佐賀の百姓屋(肉用鶏、花苗経営)が受賞 農林水産祭の内閣総理大臣賞
農林水産祭中央審査委員会(鈴木和夫会長)は10月21日、平成27年度(第54回)農林水産祭の天皇杯、内閣総理大臣賞、日本農林漁業振興会会長賞の受賞者を発表したが、養鶏関係では、「女性の活躍」の部で肉用鶏などを経営する佐賀県伊万里市の㈱百姓屋(市丸道雄代表)が内閣総理大臣賞を受賞した。表彰は11月23日(勤労感謝の日)に明治神宮会館で。

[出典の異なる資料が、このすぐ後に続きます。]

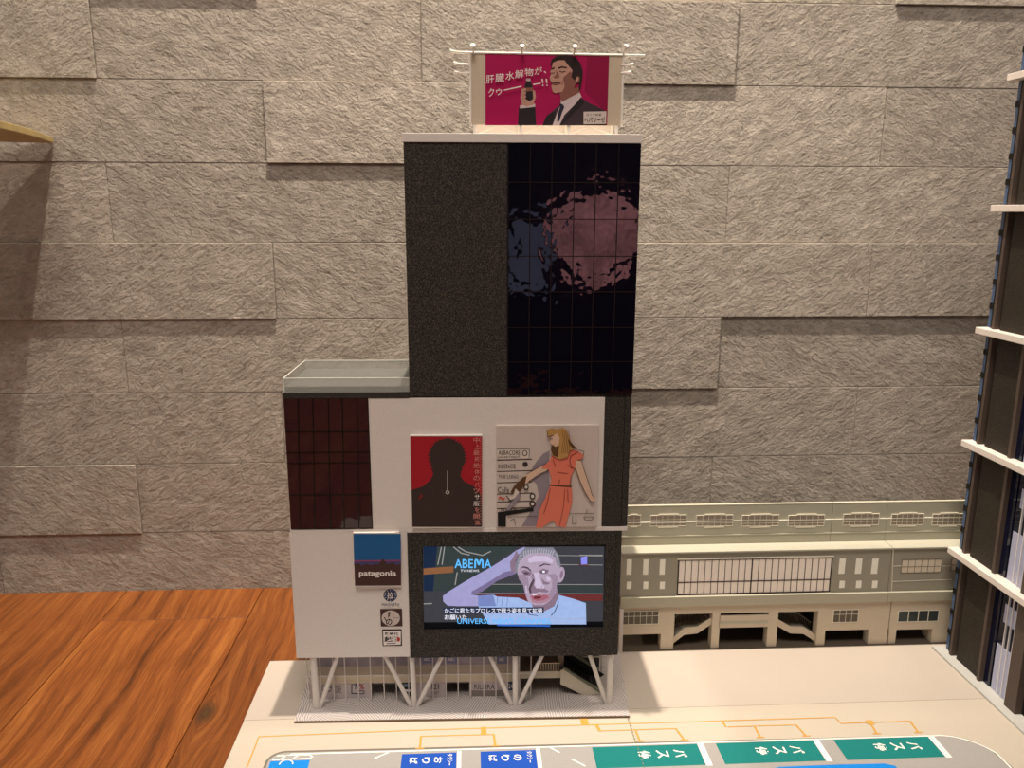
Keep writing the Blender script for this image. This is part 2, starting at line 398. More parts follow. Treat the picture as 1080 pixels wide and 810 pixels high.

道雄氏は「子供たちに働く父親の姿を見て大きく育ってほしい。そのために農業を継いで妻とともに働く」決心をし、平成6年(35歳)で会社を退職し、妻の初美氏とともに就農。半年後には道雄氏がブロイラー部門、初美氏が花木部門と経営部門の役割分担を明確化した。12年に収益が低下した花木部門を花苗生産に転換して経営の健全化を図った。17年には県内系統ブロイラー農家の中でいち早くセミウインドレス鶏舎を整備して生産効率を高めるとともに、地域ブランド産品として市場評価の高い「骨太有明鶏」や、それを原料としたオリジナル加工品「山ん鶏」の生産により高付加価値・有利販売を実現。
花苗生産では、ブロイラーの鶏ふんを積極的に活用して化学肥料の低減化を図っているほか、女性の細やかな観察力を生かした早期病害駆除の徹底により薬剤使用の低減化を図り、経営全体で環境負荷低減を目指している。平成20年に直売所「百姓屋」を開設、両親の働く姿を追って就農した子供達とともに、24年に農業生産法人「㈱百姓屋」を設立した。
女性の登用と労働環境面では、役員3名中1名、社員5名と臨時雇用職員全員が女性で、産前・産後休暇や育児休業制度の創設・活用を図っている。